Basierend auf diesen Annahmen kommt er dann final zu dem Schluss, dass die ideale Temperatur im Jahre 2100 etwas 3,75 Grad Celsius wärmer ist als vor der Industrialisierung [3].
Was muss getan werden?
Wenn also Klimaschutzmaßnahmen sogar schädlich sein können, dann sollte man sie bedacht planen. Lomborg schlägt 5 Maßnahmen vor:
- Eine kontinuierlich ansteigende CO2 Steuer: Lomborg ist ein großer Freund des freien Marktes. Er bemängelt aber, dass es auf dem Markt zu Ineffizienzen kommen kann, wenn nicht alle Informationen vorliegen. Die aus Treibhausgasemissionen entstehenden negativen Umweltauswirkungen sind in der Regeln nicht in den Preis von Gütern einbezogen. Um dieses Problem zu lösen, schlägt Lomborg eine CO2 Steuer vor.
- Innovationen: Die Ausgaben für Forschung und Entwicklung von nachhaltigen Technologien der Zukunft seien viel zu gering. Lomborg bemängelt, dass so viel Steuergelder in den Ausbau erneuerbarer Energien fließe, wobei hierbei kaum noch neue Innovationen entstünden. Den Punkt finde ich ein wenig seltsam, denn gerade bei erneuerbare Energien hat es Dank Subventionen auch Innovationen gegeben. Und natürlich kann man nicht einfach warten und hoffen dass man irgendwann die perfekte Innovation findet. Man muss sie auch, obwohl vielleicht im Folgejahr noch eine bessere Technologie erfunden werden könnten.

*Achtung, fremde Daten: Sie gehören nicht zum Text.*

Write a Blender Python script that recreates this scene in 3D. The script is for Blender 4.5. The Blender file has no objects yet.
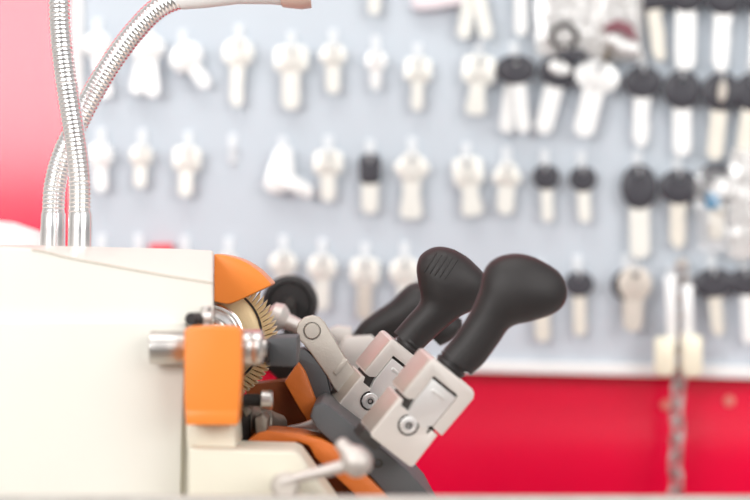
import bpy, bmesh, math, random
from mathutils import Vector, Matrix, noise
random.seed(7)
C = bpy.context.scene.collection
F = 1980.0            # focal length in pixels of the 750x500 frame
CZ = 1.05             # camera height
TOPZ = 0.87           # counter top height
WALL_Y = 1.62
def P(px, py, Y): return Vector(((px-375)/F*Y, Y, CZ-(py-250)/F*Y))
def S(Y): return Y/F   # metres per pixel at depth Y

# ------------------------------------------------------------ materials
def mat(name, col, rough=0.5, metal=0.0, bump=0.0, bscale=200, var=0.0, vscale=20, coat=0.0, spec=0.5, aniso=None, rvar=0.0):
    m = bpy.data.materials.new(name); m.use_nodes = True
    nt = m.node_tree; b = nt.nodes['Principled BSDF']
    b.inputs['Base Color'].default_value = (*col, 1); b.inputs['Roughness'].default_value = rough
    b.inputs['Metallic'].default_value = metal; b.inputs['Coat Weight'].default_value = coat
    b.inputs['Coat Roughness'].default_value = 0.12
    b.inputs['Specular IOR Level'].default_value = spec
    tc = nt.nodes.new('ShaderNodeTexCoord')
    mp = nt.nodes.new('ShaderNodeMapping'); nt.links.new(tc.outputs['Object'], mp.inputs[0])
    if aniso: mp.inputs['Scale'].default_value = aniso
    if bump:
        n = nt.nodes.new('ShaderNodeTexNoise'); n.inputs['Scale'].default_value = bscale; n.inputs['Detail'].default_value = 3
        nt.links.new(mp.outputs[0], n.inputs['Vector'])
        bp = nt.nodes.new('ShaderNodeBump'); bp.inputs['Strength'].default_value = bump; bp.inputs['Distance'].default_value = 0.0005
        nt.links.new(n.outputs['Fac'], bp.inputs['Height']); nt.links.new(bp.outputs[0], b.inputs['Normal'])
    if var or rvar:
        n = nt.nodes.new('ShaderNodeTexNoise'); n.inputs['Scale'].default_value = vscale; n.inputs['Detail'].default_value = 4
        nt.links.new(mp.outputs[0], n.inputs['Vector'])
        if var:
            r = nt.nodes.new('ShaderNodeValToRGB')
            r.color_ramp.elements[0].position = 0.3; r.color_ramp.elements[1].position = 0.7
            r.color_ramp.elements[0].color = (*[c*(1-var) for c in col], 1)
            r.color_ramp.elements[1].color = (*[min(1, c*(1+var)) for c in col], 1)
            nt.links.new(n.outputs['Fac'], r.inputs[0]); nt.links.new(r.outputs[0], b.inputs['Base Color'])
        if rvar:
            mr = nt.nodes.new('ShaderNodeMapRange'); mr.inputs['To Min'].default_value = max(0, rough-rvar); mr.inputs['To Max'].default_value = rough+rvar
            nt.links.new(n.outputs['Fac'], mr.inputs['Value']); nt.links.new(mr.outputs[0], b.inputs['Roughness'])
    return m
def film(name, tint=(1,1,1), haze=0.3, gloss=0.22):
    m = bpy.data.materials.new(name); m.use_nodes = True; nt = m.node_tree
    for n in list(nt.nodes): nt.nodes.remove(n)
    out = nt.nodes.new('ShaderNodeOutputMaterial'); tr = nt.nodes.new('ShaderNodeBsdfTransparent')
    df = nt.nodes.new('ShaderNodeBsdfDiffuse'); gl = nt.nodes.new('ShaderNodeBsdfGlossy')
    df.inputs[0].default_value = (*tint, 1); gl.inputs['Roughness'].default_value = 0.15
    a = nt.nodes.new('ShaderNodeMixShader'); b = nt.nodes.new('ShaderNodeMixShader')
    a.inputs[0].default_value = haze; b.inputs[0].default_value = gloss
    nt.links.new(tr.outputs[0], a.inputs[1]); nt.links.new(df.outputs[0], a.inputs[2])
    nt.links.new(a.outputs[0], b.inputs[1]); nt.links.new(gl.outputs[0], b.inputs[2])
    nt.links.new(b.outputs[0], out.inputs[0]); return m
M = dict(
 cream=mat('cream_enamel', (0.76,0.74,0.675), 0.38, bump=0.15, bscale=900, var=0.015, vscale=12),
 seam=mat('seam_gasket', (0.50,0.45,0.37), 0.6, bump=0.2, bscale=900),
 cream2=mat('cream_casting', (0.74,0.70,0.58), 0.4, bump=0.2, bscale=700, var=0.03, vscale=15),
 orange=mat('orange_enamel', (0.86,0.25,0.037), 0.33, bump=0.15, bscale=800, var=0.03, vscale=14),
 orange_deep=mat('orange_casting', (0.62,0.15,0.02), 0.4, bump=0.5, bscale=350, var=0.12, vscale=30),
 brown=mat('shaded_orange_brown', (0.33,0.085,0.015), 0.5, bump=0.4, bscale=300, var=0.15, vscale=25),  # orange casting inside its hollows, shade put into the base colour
 brass=mat('brass_cutter', (0.90,0.70,0.38), 0.34, 0.7, bump=0.2, bscale=900, rvar=0.08, vscale=80),
 brass_dark=mat('brass_web', (0.66,0.51,0.30), 0.5, 0.55, bump=0.2, bscale=900, rvar=0.08, vscale=80),
 chrome=mat('chrome', (0.97,0.965,0.96), 0.22, 1.0, rvar=0.05, vscale=60),
 steel=mat('brushed_steel', (0.66,0.63,0.60), 0.32, 1.0, bump=0.15, bscale=500, aniso=(1,1,8), rvar=0.06, vscale=60),
 nickel=mat('satin_nickel', (0.80,0.755,0.71), 0.48, 0.55, bump=0.3, bscale=1500, var=0.03, vscale=30),
 plate=mat('polished_plate', (0.88,0.87,0.85), 0.34, 0.6, bump=0.1, bscale=600),
 black=mat('black_plastic', (0.026,0.023,0.023), 0.42, bump=0.35, bscale=2500, var=0.1, vscale=60, spec=0.35),
 slate=mat('slate_grey_metal', (0.085,0.087,0.092), 0.5, 0.2, bump=0.3, bscale=900, var=0.06, vscale=30),
 dark=mat('dark_oily_metal', (0.05,0.045,0.042), 0.5, 0.4, bump=0.4, bscale=500, var=0.2, vscale=40),
 dullsteel=mat('dull_steel', (0.62,0.57,0.53), 0.5, 0.6, bump=0.2, bscale=700),
 taupe=mat('taupe_steel', (0.60,0.55,0.49), 0.42, 0.6, bump=0.3, bscale=900, var=0.05, vscale=40),
 castgrey=mat('grey_cast_metal', (0.20,0.17,0.14), 0.42, 0.6, bump=0.6, bscale=400, var=0.2, vscale=40),
 red=mat('red_gloss_paint', (0.93,0.001,0.052), 0.20, bump=0.02, bscale=30, var=0.06, vscale=5, coat=0.32, spec=0.42),
 board=mat('grey_board', (0.565,0.62,0.68), 0.75, bump=0.2, bscale=300, var=0.03, vscale=5),
 white=mat('white_paint', (0.88,0.88,0.87), 0.5, bump=0.1, bscale=300, var=0.01),
 hook=mat('white_hook_plastic', (0.74,0.77,0.80), 0.4, bump=0.1, bscale=300),
 key=mat('nickel_key', (0.82,0.81,0.76), 0.42, 0.45, bump=0.15, bscale=800, var=0.02, vscale=40),
 keyw=mat('bright_key', (0.90,0.90,0.89), 0.36, 0.35, bump=0.1, bscale=800, var=0.02, vscale=40),
 keyb=mat('warm_nickel_key', (0.76,0.72,0.64), 0.42, 0.45, bump=0.15, bscale=800, var=0.03, vscale=40),
 keyg=mat('dull_nickel_key', (0.62,0.57,0.51), 0.45, 0.5, bump=0.15, bscale=800, var=0.05, vscale=40),
 khead=mat('black_key_plastic', (0.045,0.044,0.055), 0.42, bump=0.2, bscale=600, var=0.05),
 brasstag=mat('pale_brass', (0.96,0.90,0.72), 0.35, 0.5, bump=0.1, bscale=500),
 copper=mat('copper_screw', (0.95,0.40,0.32), 0.4, 0.5, bump=0.1, bscale=500),
 blue=mat('blue_plastic', (0.02,0.22,0.42), 0.4, bump=0.1),
 redtag=mat('red_tag_plastic', (0.75,0.03,0.05), 0.4, bump=0.1),
 maroon=mat('maroon_plastic', (0.20,0.06,0.08), 0.4, bump=0.1),
 peach=mat('peach_plastic', (0.80,0.58,0.50), 0.35, bump=0.1),
 pink=mat('pale_pink_tag', (0.84,0.76,0.80), 0.5, bump=0.1),
 chain=mat('zinc_chain', (0.62,0.58,0.56), 0.35, 0.7, bump=0.2, bscale=800),
 counter=mat('counter_laminate', (0.72,0.70,0.66), 0.4, var=0.06, vscale=40, bump=0.1),
 wallg=mat('grey_wall_paint', (0.50,0.49,0.48), 0.75, var=0.03, vscale=3, bump=0.1),
 lip=mat('lip_laminate', (0.50,0.48,0.44), 0.45, var=0.12, vscale=60, bump=0.1),
 floor=mat('floor_vinyl', (0.24,0.22,0.20), 0.5, var=0.1, vscale=6, bump=0.1),
 wallw=mat('white_wall_paint', (0.8,0.8,0.78), 0.7, var=0.02, vscale=3, bump=0.1),
 film=film('clear_film', (0.9,0.9,0.9), 0.14, 0.10), film2=film('cloudy_film', (0.82,0.80,0.78), 0.52, 0.12),
)

# ------------------------------------------------------------ mesh helpers
def link(name, bm, m, parent=None, smooth=True, ang=35):
    bmesh.ops.recalc_face_normals(bm, faces=bm.faces)
    me = bpy.data.meshes.new(name)
    if parent is not None:      # built in world coordinates: bring into the parent's space
        bm.transform(parent.matrix_world.inverted() if parent.get('_w') else Matrix.Identity(4))
    bm.to_mesh(me); bm.free()
    if smooth:
        me.polygons.foreach_set('use_smooth', [True]*len(me.polygons))
        me.set_sharp_from_angle(angle=math.radians(ang))
    me.materials.append(M[m] if isinstance(m, str) else m)
    o = bpy.data.objects.new(name, me); C.objects.link(o); o.parent = parent
    return o
def tag(o, label=None, cat=None, group=None, kind=None):
    if label: o['label'] = label
    if cat: o['category'] = cat
    if group: o['group'] = group
    if kind: o['kind'] = kind
    return o
def empty(name, loc, label, cat, group=None, roty=0.0):
    o = bpy.data.objects.new(name, None); C.objects.link(o); o.empty_display_size = 0.01
    o.location = loc; o.rotation_euler = (0, roty, 0)
    return tag(o, label, cat, group)
def part(name, m, parent, *bms, label=None, ang=35):
    """merge world-space bmeshes into ONE part; vertices are moved into the root thing's space (roots are unrotated, parts sit at the root)"""
    bm = join(*bms)
    root = parent
    while root.parent is not None: root = root.parent
    bm.transform(Matrix.Translation(-root.location))
    o = link(name, bm, m, None, ang=ang); o.parent = parent
    if label: o['label'] = label
    return o
def join(*bms):
    if len(bms) == 1: return bms[0]
    out = bmesh.new()
    for b in bms:
        me = bpy.data.meshes.new('t'); b.to_mesh(me); out.from_mesh(me); b.free(); bpy.data.meshes.remove(me)
    return out
def bev(bm, w, seg=2, ang=30):
    if w <= 0: return bm
    bmesh.ops.recalc_face_normals(bm, faces=bm.faces)
    es = [e for e in bm.edges if len(e.link_faces) == 2 and e.calc_face_angle(0) > math.radians(ang)]
    bmesh.ops.bevel(bm, geom=es, offset=w, segments=seg, profile=0.6, affect='EDGES', clamp_overlap=True)
    return bm
def slab(pts, d, b=0.0008, seg=2):
    """pts: list of world Vectors (planar outline); d: Vector extrusion"""
    bm = bmesh.new()
    a = [bm.verts.new(p) for p in pts]; c = [bm.verts.new(p+d) for p in pts]
    n = len(a); bm.faces.new(a); bm.faces.new(c[::-1])
    for i in range(n): bm.faces.new((a[i], a[(i+1) % n], c[(i+1) % n], c[i]))
    return bev(bm, b, seg)
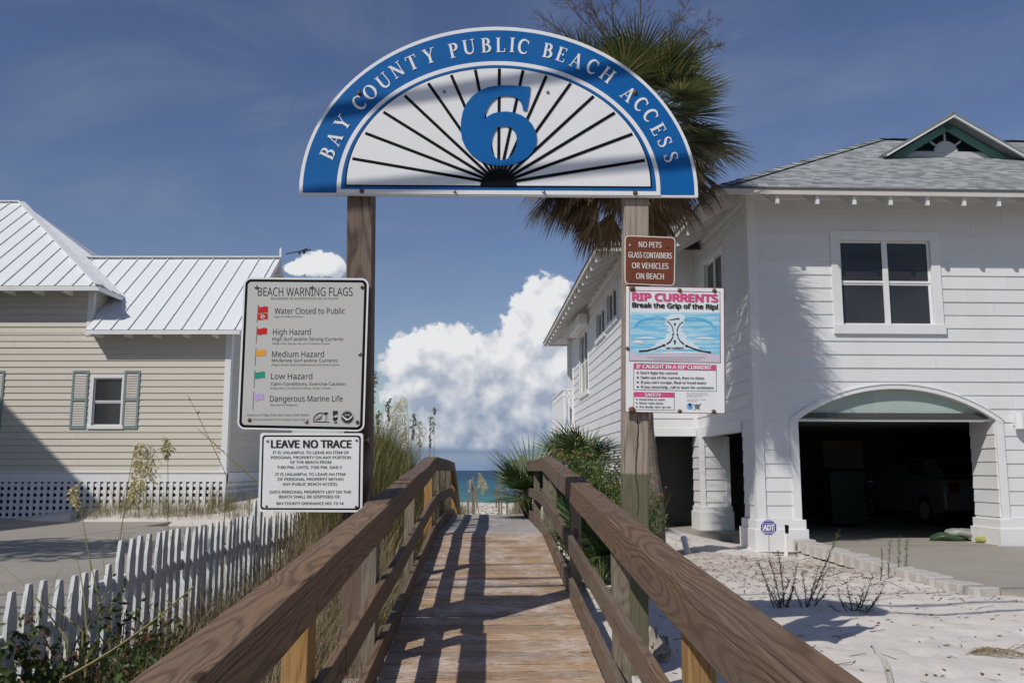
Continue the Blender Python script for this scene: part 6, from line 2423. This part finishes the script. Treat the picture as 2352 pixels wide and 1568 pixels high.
# overhead cables between two poles behind the photographer; they draw the soft lines across the sign and the sand
def build_power_line():
    root = thing('power_line', 'overhead cables on two poles behind the viewpoint, outside the picture', 'power line', (0, 1.2, -1.5))
    L = -SUN_DIR

    def upstream(px, py, k):
        return pix(px, py, SY - 0.04) - L * k
    for (a, b, k, rad) in (((740, 256), (1452, 150), 4.2, 0.034), ((700, 446), (1598, 366), 4.2, 0.034), ((740, 330 - 420), (1452, 225 - 420), 5.0, 0.024)):
        p, q = upstream(*a, k), upstream(*b, k)
        d = (q - p)
        sag = 0.012
        pts = []
        for i in range(41):
            t = -13 + 27 * i / 40
            pt = p + d * t
            pt.z = (p.z + q.z) / 2 + (q.z - p.z) * (max(-1.5, min(2.5, t)) - 0.5) + sag * ((t - 0.5) ** 2) * 0.12
            pts.append(pt)
        mb = MB(); mb.tube(pts, rad, 8); mb.build('cable', M['wire'], root)
    for x in (-31, 32):
        mb = MB(); mb.tube([Vector((x, 3.6, -1.8)), Vector((x, 3.6, 9.5))], [0.16, 0.11], 10); mb.build('pole', M['old_post'], root, wattr=True)


build_power_line()
# ------------------------------------------------------------------ plants
def blade(mb, base, az, lean, L, w, droop=0.6, n=4, rng=R):
    """one grass blade: leaves base at angle lean from upright, bends over by droop radians"""
    p = Vector(base)
    h = Vector((cos(az), sin(az), 0))
    sd = Vector((-sin(az), cos(az), 0))
    pts = []
    for i in range(n + 1):
        t = i / n
        ww = w * (1 - t) ** 0.7 * (0.75 + 0.25 * min(1, t * 4)) / 2 + 0.0004
        pts += [p - sd * ww, p + sd * ww]
        a = lean + droop * t * t
        p = p + (h * sin(a) + UP * cos(a)) * (L / n)
    mb.add(pts, [(2 * i, 2 * i + 1, 2 * i + 3, 2 * i + 2) for i in range(n)])


def tuft(mb, c, n, L, w=0.006, spread=0.12, lean=0.5, droop=0.9, rng=R):
    for _ in range(n):
        a = rng.uniform(0, 2 * pi)
        r = spread * sqrt(rng.random())
        b = Vector(c) + Vector((r * cos(a), r * sin(a), -0.03))
        blade(mb, b, a + rng.uniform(-0.8, 0.8), lean * rng.random(), L * rng.uniform(0.45, 1.1), w * rng.uniform(0.7, 1.3), droop * rng.uniform(0.3, 1.4), 4)


def on_ground(x, y):
    return Vector((x, y, gzn(x, y)))


def fan(mb, hub, fwd, up, r, n=26, spread=2.3, droop=0.5, w=0.035, rng=R):
    """fan leaf: n blades spread round the leaf axis fwd, tips drooping"""
    f = fwd.normalized()
    sd = f.cross(up).normalized()
    nn = sd.cross(f).normalized()
    for i in range(n):
        t = -1 + 2 * (i + 0.5) / n
        a = t * spread / 1.0
        L = r * (1.0 - 0.28 * abs(t) ** 1.5) * rng.uniform(0.9, 1.06)
        d = (f * cos(a) + sd * sin(a) + nn * (0.16 * (1 - abs(t)) + rng.uniform(-0.05, 0.05))).normalized()
        tn = (f * -sin(a) + sd * cos(a)).normalized()
        p = Vector(hub)
        pts = []
        m = 4
        dr = droop * rng.uniform(0.6, 1.4)
        fold = nn * 0.25
        for k in range(m + 1):
            q = k / m
            ww = w * (0.35 + 1.3 * q if q < 0.5 else 1.0 * (1 - q) / 0.5 + 0.02) / 2
            pts += [p - (tn + fold) * ww, p + (tn - fold * 0.4) * ww]
            d2 = (d + Vector((0, 0, -1)) * dr * q * q).normalized()
            p = p + d2 * (L / m)
        mb.add(pts, [(2 * k, 2 * k + 1, 2 * k + 3, 2 * k + 2) for k in range(m)])


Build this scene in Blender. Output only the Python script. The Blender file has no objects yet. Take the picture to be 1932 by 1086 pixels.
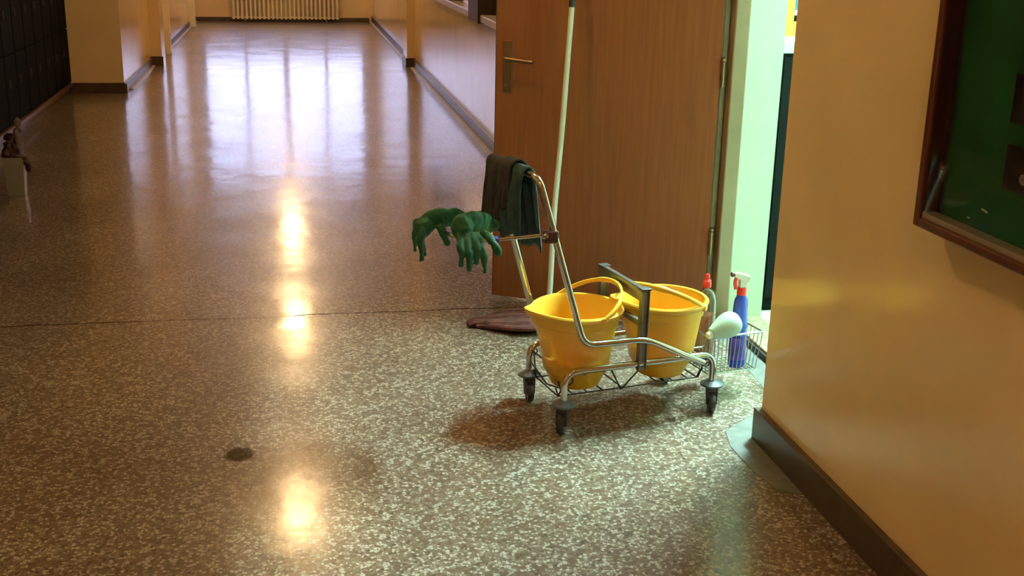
import bpy, bmesh, math, random
from mathutils import Vector, Matrix
random.seed(7)
PI = math.pi
scn = bpy.context.scene
COL = scn.collection

# ------------------------------------------------------------------ camera
CAM_H = 1.59
X_ = Vector((0.98291422, -0.03415484, 0.18086758))
Y_ = Vector((-0.18293461, -0.28996629, 0.93939048))
Z_ = Vector((0.02036077, -0.95642721, -0.29126009))
cd = bpy.data.cameras.new('camera')
cam = bpy.data.objects.new('camera', cd); COL.objects.link(cam)
m = Matrix.Identity(4)
for i, r in enumerate((X_, Y_, Z_)):
    m[i][0] = r[0]; m[i][1] = -r[1]; m[i][2] = -r[2]
m.translation = (0, 0, CAM_H)
cam.matrix_world = m
cd.sensor_fit = 'HORIZONTAL'; cd.sensor_width = 36.0
cd.lens = 2202.96 / 1932 * 36.0
cd.clip_start = 0.05; cd.clip_end = 200
scn.camera = cam

# ------------------------------------------------------------------ view, sky, light levels
scn.view_settings.view_transform = 'Standard'
scn.view_settings.look = 'None'
scn.view_settings.gamma = 1.0
scn.view_settings.use_curve_mapping = False
scn.view_settings.exposure = 0.0
GLOBE = 80.0            # warm ceiling globes
TUBE = 2200.0             # cool tubes in the side room
TUBE2 = 40.0
w = bpy.data.worlds.new('evening_sky'); scn.world = w; w.use_nodes = True
nt = w.node_tree; nt.nodes.clear()
wo = nt.nodes.new('ShaderNodeOutputWorld'); bg = nt.nodes.new('ShaderNodeBackground')
tc = nt.nodes.new('ShaderNodeTexCoord'); sx = nt.nodes.new('ShaderNodeSeparateXYZ')
cr = nt.nodes.new('ShaderNodeValToRGB')
cr.color_ramp.elements[0].position = 0.0; cr.color_ramp.elements[0].color = (0.62, 0.60, 0.86, 1)
cr.color_ramp.elements[1].position = 0.6; cr.color_ramp.elements[1].color = (0.42, 0.50, 0.95, 1)
nt.links.new(tc.outputs['Generated'], sx.inputs[0]); nt.links.new(sx.outputs['Z'], cr.inputs[0])
nt.links.new(cr.outputs[0], bg.inputs[0]); bg.inputs[1].default_value = 4.8
nt.links.new(bg.outputs[0], wo.inputs[0])

# ------------------------------------------------------------------ materials
def mat(name, col, rough=0.5, metal=0.0, noise=0.0, nscale=8.0, bump=0.0, bscale=40.0, coat=0.0,
        trans=0.0, emis=None, estr=0.0, spec=0.5, stretch=None, alpha=1.0, coat_rough=0.1):
    mt = bpy.data.materials.new(name); mt.use_nodes = True
    n = mt.node_tree.nodes; l = mt.node_tree.links
    b = n['Principled BSDF']
    b.inputs['Base Color'].default_value = (*col, 1)
    b.inputs['Roughness'].default_value = rough
    b.inputs['Metallic'].default_value = metal
    b.inputs['Specular IOR Level'].default_value = spec
    b.inputs['Coat Weight'].default_value = coat
    b.inputs['Coat Roughness'].default_value = coat_rough
    b.inputs['Transmission Weight'].default_value = trans
    b.inputs['Alpha'].default_value = alpha
    if emis:
        b.inputs['Emission Color'].default_value = (*emis, 1)
        b.inputs['Emission Strength'].default_value = estr
    t = n.new('ShaderNodeTexCoord'); mp = n.new('ShaderNodeMapping')
    l.new(t.outputs['Object'], mp.inputs[0])
    if stretch: mp.inputs['Scale'].default_value = stretch
    if noise > 0:
        nz = n.new('ShaderNodeTexNoise'); nz.inputs['Scale'].default_value = nscale
        nz.inputs['Detail'].default_value = 5
        l.new(mp.outputs[0], nz.inputs['Vector'])
        r = n.new('ShaderNodeValToRGB')
        r.color_ramp.elements[0].position = 0.3; r.color_ramp.elements[1].position = 0.72
        r.color_ramp.elements[0].color = (*[c * (1 - noise) for c in col], 1)
        r.color_ramp.elements[1].color = (*[min(1, c * (1 + noise)) for c in col], 1)
        l.new(nz.outputs[0], r.inputs[0]); l.new(r.outputs[0], b.inputs['Base Color'])
    if bump > 0:
        nb = n.new('ShaderNodeTexNoise'); nb.inputs['Scale'].default_value = bscale
        nb.inputs['Detail'].default_value = 3
        l.new(mp.outputs[0], nb.inputs['Vector'])
        bp = n.new('ShaderNodeBump'); bp.inputs['Strength'].default_value = bump
        bp.inputs['Distance'].default_value = 0.002
        l.new(nb.outputs[0], bp.inputs['Height']); l.new(bp.outputs[0], b.inputs['Normal'])
    return mt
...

Und manche Innovationen können gar nicht im Labor entstehen, sondern erst beim massenhaften Einsatz einer Technologie.
- Adaptation: Für Lomborg stehen Anpassungen an den Klimawandel viel zu wenig auf der Agenda und die möglichen positiven Auswirkungen werden viel zu wenig erforscht. Anpassungsmaßnahmen sind regional umsetzbar und viel effektiver und effizienter als allgemein die Bekämpfung des Klimawandels.
- Armut reduzieren: Eine recht populäre Forderung von Klimaschützern – die Bekämpfung des Klimawandels soll nebenher die Armut reduzieren. Lomborg zäumt dieses Pferd von hinten auf – durch eine vordergrundige Bekämpfung der Armut sollen die Menschen in die Lage versetzt werden, sich an den Klimawandel anzupassen. Das ist eine seiner zentralsten und wichtigsten Thesen. Dieses Vorgehen wirkt deutlich realistischer, als dass die Klimaschutzmaßnahmen die Ärmsten der Erde reich machen.
- Geoengineering: Wenn alles schief läuft und wir es nicht schaffen, den Klimawandel in den Griff zu bekommen, dann will Lomborg einen Plan B haben. Er will ihn nicht sofort einsetzen, nur für den Fall der Fälle wissen wie man den Weltuntergang verhindert. Da bin ich ganz bei ihm, es wäre geradezu fahrlässig alles auf eine Karte, das stoppen des Klimawandels, zu setzen.
Für wen würde ich das Buch empfehlen?
Nach der Lektüre des Buches hatte ich auf alle Fälle mehr Lust in Studien und Zahlen abzutauchen. Denn eines kann man klar und deutlich sehen: wenn Lomborg und radikalere Klimaschützer die selben Sachverhalte exakt oppositär darstellen, dann lügt entweder eine Seite oder die Wahrheit ist Auslegungssache und liegt irgendwo dazwischen. Auf jeden Fall ist der Diskussion nicht geholfen, wenn Sachverhalte einseitig zu hell oder zu düster dargestellt werden.
Insgesamt mochte ich die rationale und zahlenbasierte Schreibweise von Lomborg. Ich bin der Überzeugung, dass man Diskussionen genau so führen sollte. Und wenn er Sachverhalte falsch darstellt, dann sollte man dennoch eine rationale Diskussion führen und sich eben stattdessen auf korrektere Sachverhalte stützen.
Ich fand das Buch sehr lesenswert. Auch wenn ich bezüglich einiger zitierter Fakten etwas skeptisch bin, so liefert das Buch dennoch wertvolle Denkansätze. Man bekommt eindrucksvoll dargelegt, dass man nicht immer vom schlimmsten Fall ausgehen soll, aber auch nicht vom besten Fall. Und es wird eine tatsächliche Debatte über Kosten und Nutzen von Klimaschutzmaßnahmen geführt.